En réponse aux professeurs Patrick Deboosere, de Vrije Universiteit Brussel, et Philippe Wanner, de l’Université de Genève, qui auraient souhaité des recommandations en termes de politiques sociales, le doctorant a relevé que la Suisse, par son absence de ghettos ethniques, pourrait être un modèle pour d’autres pays. Il a cependant souligné que la mortalité était un indicateur de santé publique parmi d’autres, et pas forcément le plus nuancé, du fait notamment que son étude n’a pas pu aborder des populations particulièrement vulnérables comme les requérants d'asile ou les sans-papiers.
Pour ses directeurs de thèse, Jonathan Zufferey est l’exemple idéal de ces étudiants en sciences sociales « sans background initial en économétrie ou statistique qui finissent par produire des résultats magistraux », a déclaré le Prof.
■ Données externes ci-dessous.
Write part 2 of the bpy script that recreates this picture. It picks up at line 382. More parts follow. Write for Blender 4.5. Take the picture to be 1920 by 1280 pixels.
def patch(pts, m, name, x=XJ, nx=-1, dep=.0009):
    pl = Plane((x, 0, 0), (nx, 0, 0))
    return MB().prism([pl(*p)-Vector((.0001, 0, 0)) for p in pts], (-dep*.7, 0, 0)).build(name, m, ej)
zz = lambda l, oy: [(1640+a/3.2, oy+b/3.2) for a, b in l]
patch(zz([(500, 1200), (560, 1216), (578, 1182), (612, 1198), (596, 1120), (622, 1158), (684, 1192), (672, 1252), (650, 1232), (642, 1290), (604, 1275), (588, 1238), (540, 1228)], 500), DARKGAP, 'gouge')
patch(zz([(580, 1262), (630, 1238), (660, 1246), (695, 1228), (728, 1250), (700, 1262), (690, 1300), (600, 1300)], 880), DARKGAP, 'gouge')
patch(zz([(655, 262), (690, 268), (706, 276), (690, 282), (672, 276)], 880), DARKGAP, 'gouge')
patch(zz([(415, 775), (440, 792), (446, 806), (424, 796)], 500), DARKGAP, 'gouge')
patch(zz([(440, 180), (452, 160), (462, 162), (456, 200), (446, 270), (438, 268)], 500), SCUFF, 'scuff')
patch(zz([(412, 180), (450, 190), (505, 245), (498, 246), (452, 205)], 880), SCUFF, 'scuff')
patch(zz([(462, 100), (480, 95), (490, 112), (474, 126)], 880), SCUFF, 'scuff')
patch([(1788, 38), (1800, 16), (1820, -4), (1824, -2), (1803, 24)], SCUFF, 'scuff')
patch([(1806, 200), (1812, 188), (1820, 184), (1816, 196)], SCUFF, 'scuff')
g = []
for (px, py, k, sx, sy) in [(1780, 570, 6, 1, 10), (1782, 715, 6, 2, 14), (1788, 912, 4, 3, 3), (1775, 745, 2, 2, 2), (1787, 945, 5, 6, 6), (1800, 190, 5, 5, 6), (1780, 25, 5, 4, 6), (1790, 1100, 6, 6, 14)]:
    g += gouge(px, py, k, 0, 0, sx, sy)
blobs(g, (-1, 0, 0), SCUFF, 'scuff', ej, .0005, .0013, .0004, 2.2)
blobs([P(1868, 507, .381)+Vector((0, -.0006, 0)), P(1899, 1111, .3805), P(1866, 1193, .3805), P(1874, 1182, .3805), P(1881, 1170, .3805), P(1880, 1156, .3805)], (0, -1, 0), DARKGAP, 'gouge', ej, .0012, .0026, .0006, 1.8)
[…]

Gilbert Ritschard. Le doctorant a ainsi donné « une belle illustration d’une démographie interdisciplinaire », a renchéri le Prof. Michel Oris, ajoutant que « la science est faite pour avancer, pas pour poser des points finaux ».
Cette poursuite ne saurait tarder, puisque Jonathan Zufferey a déjà été engagé comme post-doc pour quatre ans par le nouveau Pôle de recherche national On the Move. Sa future recherche portera principalement sur la mobilité interne des migrants, mais il aura également accès à des données inédites permettant de contrôler « le biais du saumon », à savoir combien d’étrangers retournent mourir chez eux. « La Suisse sera la première à pouvoir faire une telle étude », s’est réjoui le jeune chercheur fraîchement nommé docteur.
- 1. Zufferey, J., (2014). Pourquoi les migrants vivent-ils plus longtemps? Analyse des différentiels de mortalité des populations suisse et étrangères 1990-2008. Université de Genève.